Seven Skills to master from Perfect Time-Based Productivity

 
Perfect Time-Based Productivity

Francis Wade is a productivity expert who has written an insightful and actionable book in Perfect Time-Based Productivity.

Perfect Time-Based Productivity contains a wealth of information and practical advice that will help you improve your "productivity" and “time management” habits.

It provides a comprehensive set of productivity-oriented skills that you can assess, develop and customize to your own specific needs.

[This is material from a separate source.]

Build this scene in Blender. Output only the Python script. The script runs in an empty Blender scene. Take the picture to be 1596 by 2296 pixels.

A key concept in the book is the “time demand”:

The individual, internal commitments you make to complete actions in the future.
— Francis Wade - Perfect Time-Based Productivity

The seven core skills presented in his book include:

  • Capturing – the act of saving or recording a potential or actual time demand in memory, on paper, or in some digital or analog format.
  • Emptying – the act of removing an existing time demand from a capture point.
  • Tossing – revoking a time demand (which is the same as deciding not to do it at all).
  • Acting Now – the act of completing the time demand while emptying it.
  • Storing – converting some piece of information in a time demand for later use at an unknown time.
  • Listing – placing a time demand on a list.
  • Scheduling – adding a time demand to a calendar or schedule.

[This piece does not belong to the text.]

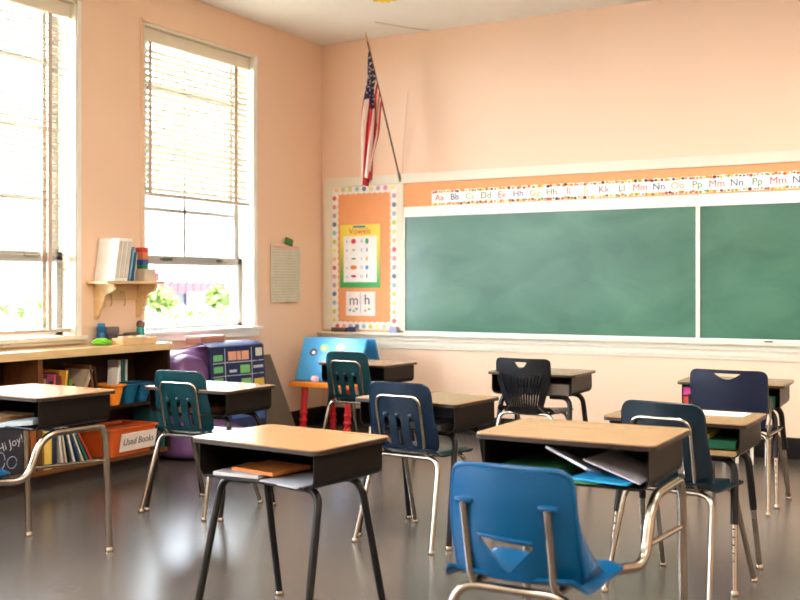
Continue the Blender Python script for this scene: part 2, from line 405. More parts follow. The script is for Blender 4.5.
Po = thing('wall_poster', 'yellow and green vowel poster with small pictures on the bulletin board', 'poster', (.416, -.0135, 1.235))
m = MB(); pw, ph = .21, .565
# colour runs from yellow at the top to green at the foot, as printed
PY = bpy.data.materials.new('printed_yellow_to_green'); PY.use_nodes = True; nt = PY.node_tree
tc = nt.nodes.new('ShaderNodeTexCoord'); sx_ = nt.nodes.new('ShaderNodeSeparateXYZ'); rp = nt.nodes.new('ShaderNodeValToRGB')
nt.links.new(tc.outputs['Object'], sx_.inputs[0]); nt.links.new(sx_.outputs[2], rp.inputs[0]); nt.links.new(rp.outputs[0], nt.nodes['Principled BSDF'].inputs['Base Color'])
rp.color_ramp.elements[0].color = rgb(60, 175, 90); rp.color_ramp.elements[1].color = rgb(248, 226, 90); rp.color_ramp.elements[0].position = .05; rp.color_ramp.elements[1].position = .42
nt.nodes['Principled BSDF'].inputs['Roughness'].default_value = .5
MB().box(-pw, pw, -.003, 0, 0, ph).build('poster_sheet', PY, Po, smooth=False)
MB().box(-pw+.04, pw-.035, -.0045, -.003, .05, ph-.105).build('white_panel', cm(250, 250, 248, .5), Po, smooth=False)
MB().box(-.07, .06, -.005, -.003, ph-.03, ph-.012).build('title_flash', cm(60, 140, 190, .5), Po, smooth=False)
text('title', 'Vowels', .078, cm(220, 90, 60, .5), Po, TM(0, -.0045, ph-.062, FACE_Y))
pc = [cm(214, 50, 60, .5), cm(190, 190, 120, .5), cm(110, 150, 90, .5), cm(226, 130, 70, .5), cm(200, 60, 90, .5), cm(80, 170, 100, .5), cm(120, 130, 190, .5), cm(230, 200, 130, .5), cm(110, 150, 210, .5)]
m = MB()
for k in range(5):
    z = ph-.15-k*.078
    m.plate(ellipse(-.065, z, (.026, .014, .025, .036, .03)[k], (.022, .01, .008, .02, .012)[k], 12), t=.001, fn=lambda u, v, w_: (u, -.0046-w_, v), mi=k)
    m.plate(ellipse(.075, z, (.018, .006, .013, .018, .006)[k], (.026, .02, .02, .02, .02)[k], 12), t=.001, fn=lambda u, v, w_: (u, -.0046-w_, v), mi=(5, 6, 7, 8, 6)[k])
m.build('pictures', pc, Po, smooth=False)
for k, (a, b) in enumerate((('a', 'A'), ('e', 'E'), ('i', 'I'), ('o', 'O'), ('u', 'U'))):
    z = ph-.15-k*.078
    text('small_letter', a, .04, cm(130, 140, 190, .6), Po, TM(-.135, -.005, z, FACE_Y)); text('small_letter', b, .04, cm(130, 140, 190, .6), Po, TM(.02, -.005, z, FACE_Y))
Wh = thing('letter_sheet', 'small white sheet reading m and h below the vowel poster', 'paper sheet', (.422, -.0135, .985))
MB().box(-.152, .152, -.002, 0, 0, .215).build('sheet', cm(248, 240, 232, .6), Wh, smooth=False)
text('large_letter', 'm', .13, cm(90, 90, 120, .6), Wh, TM(-.07, -.0028, .135, FACE_Y)); text('large_letter', 'h', .13, cm(60, 60, 90, .6), Wh, TM(.07, -.0028, .14, FACE_Y))
m = MB(); 
for (a, b, c) in ((-.11, .05, 0), (-.07, .04, 1), (-.04, .06, 0), (.05, .045, 2), (.09, .06, 1)): m.plate(ellipse(a, b, .014, .01, 10), t=.001, fn=lambda u, v, w_: (u, -.0021-w_, v), mi=c)
m.box(-.002, .002, -.003, -.002, .02, .2, mi=0); m.build('doodles', [cm(120, 130, 190, .6), cm(120, 190, 140, .6), cm(230, 150, 110, .6)], Wh, smooth=False)

# things on the chalk ledge
E_ = thing('chalk_eraser', 'brown felt chalk eraser on the ledge below the bulletin board', 'eraser', (.24, -.055, .8415))
MB().box(-.09, .06, -.022, .022, .012, .036, bev=.004).build('wooden_back', cm(130, 92, 66, .6), E_); MB().box(-.09, .06, -.02, .02, 0, .012).build('felt', cm(70, 64, 60, .9), E_)
MB().box(-.035, .035, -.018, .018, 0, .045, bev=.008).build('chalk_box', cm(52, 66, 104, .5), None, 'small dark blue box on the chalk ledge beside the eraser', 'box', loc=(.355, -.055, .8405))
MB().box(-.035, .035, -.014, .014, 0, .055, bev=.003).build('chalk_pack', cm(168, 168, 200, .5), None, 'small lilac grey chalk pack on the ledge under the bulletin board right edge', 'chalk box', loc=(.785, -.055, .8405))
MB().tube([(-.03, 0, .006), (.03, 0, .006)], .006, 8).build('chalk_stick', cm(86, 70, 66, .6), None, 'dark stub lying on the ledge under the right chalkboard', 'chalk', loc=(3.92, -.055, .8405))

# flag ---------------------------------------------------------------------------
F = thing('wall_flag', 'United States flag hanging from a slanted wooden pole on the back wall', 'flag', (.835, -.02, 2.165))
tip = Vector((-.035, -.5, 1.13)); 
MB().tube([(0, 0, 0), tip], .0075, 10).build('pole', cm(108, 74, 52, .45), F)
MB().lathe([(.001, -.012), (.013, 0), (.006, .035), (.0015, .07)]).build('pole_finial', cm(214, 178, 96, .35), F, loc=tuple(tip), rot=(radians(22), 0, 0))
m = MB(); m.box(-.022, .022, -.004, .018, -.05, .05, bev=.003); m.tube([(0, 0, -.005), tip*.06], .012, 12); m.build('pole_bracket', cm(120, 110, 100, .3, metal=.8), F)
red, whi, blu = cm(200, 44, 52, .7), cm(244, 226, 214, .7), cm(38, 40, 82, .7)
bm = bmesh.new(); NU, NV = 52, 60; g = []
pt0 = tip*.96; pt1 = tip*.56
for i in range(NU+1):
    u = i/NU; row = []; P = pt0.lerp(pt1, u)
    for j in range(NV+1):
        v = j/NV
        drop = v*(1.17-.62*u)
        x = P.x+((u-.55)*.13*min(1, v*1.8)*(1-.55*v))-.012*sin(v*5+u*4)*v+.028*sin(u*16+v*2.5)*min(1, v*2.2)
        y = P.y-.20*u*v**.7+.05*sin(u*19+v*3)*min(1, v*2.4)
        row.append(bm.verts.new((x, y, P.z-drop)))
    g.append(row)
for i in range(NU):
    for j in range(NV):
        f = bm.faces.new((g[i][j], g[i+1][j], g[i+1][j+1], g[i][j+1]))
        u, v = (i+.5)/NU, (j+.5)/NV
        st = int(u*13)
        f.material_index = 2 if (u < 7/13 and v < .35) else (0 if st % 2 == 0 else 1)
me = bpy.data.meshes.new('flag_cloth'); bm.to_mesh(me); bm.free()
for q in (red, whi, blu): me.materials.append(q)
me.shade_smooth(); fl = link('flag_cloth', me, F)
so = fl.modifiers.new('cloth', 'SOLIDIFY'); so.thickness = .0015
m = MB(); 
for a in range(9):
    for b in range(11):
        if (a+b) % 2: continue
        i = int((a+.7)/9.6*28); j = int((b+.8)/12*20.5)
        c = (g and me.vertices[i*(NV+1)+j].co)
        n = me.vertices[i*(NV+1)+j].normal
        for s in (1, -1):
            M = Matrix.Translation(c+n*.0025*s) @ n.to_track_quat('Z', 'Y').to_matrix().to_4x4()
            t_ = bmesh.new(); vv = [t_.verts.new(M @ Vector((cos(pi/2+k*pi/5)*(.0095 if k % 2 == 0 else .004), sin(pi/2+k*pi/5)*(.0095 if k % 2 == 0 else .004), 0))) for k in range(10)]
            t_.faces.new(vv); m.merge(t_)
m.build('stars', whi, F, smooth=False)
o_ = MB(); o_.tube([(.012, 0, .02), (.05, -.015, .4), (.075, -.0, .78)], .0025, 6); o_.build('hanging_cord', cm(214, 186, 160, .7), F)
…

The book also introduces several “advanced skills”:

  • Flowing – executing a task in the flow state, with our full attention.
  • Habiting - using an already ingrained habit.
  • Interrupting – the act of reminding to end a time demand immediately to start a new one.
  • Switching – the act of completing one time demand, and then choosing to start another.
  • Reviewing – the proactive checking of your system to identify broken processes or a backlog of time demands.
  • Warning – getting advanced warning from your time management system that something is about to break.

Francis devotes a chapter to each topic and provides a detailed explanation of each skill. He also includes support from academic research sources as well as his own experience and insights from teaching time management and productivity training programs.

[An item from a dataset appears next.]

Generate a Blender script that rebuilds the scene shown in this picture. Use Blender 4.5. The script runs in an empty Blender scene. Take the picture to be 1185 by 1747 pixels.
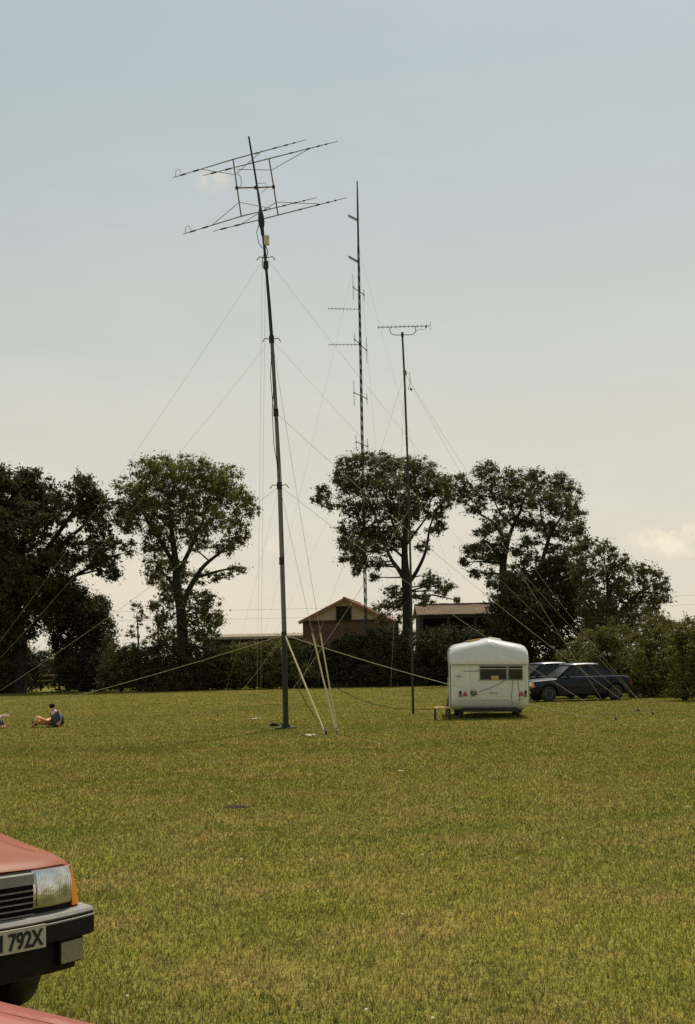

The book also provides a four step process to assess and improve your skills and achieve your productivity goals.  The four-step process to achieve your productivity goals:

  • Evaluate your current skill levels against “best in class” standards by utilizing assessment rubrics.
  • Set targets to improve skills based on your personal needs and requirements.
  • Develop a master plan to achieve your targets in an achievable manner over time.
  • Create the personal habits and organizational environment to support the required changes.

He explains why much of the existing “time management” advice fails to achieve the desired result - which is because "we cannot manage time”!

He is clear that there are no “silver bullets” and that improving these skills is a difficult and at times a frustrating process.

He demonstrates how the select-use of technology can help streamline and improve the time-demand management process.  The core skills he presents are technology-neutral and focused on improving human behavior, habits, interpersonal communication and cognitive skills.

Overall, Perfect Time-Based Productivity provides a useful and flexible framework that individuals can follow on their own productivity-improvement journeys.


I highly recommend Perfect Time-Based Productivity.

The book impressed me with the amount of research and detail that went into creating it.  
It is available on Amazon as either a paperback or Kindle eBook.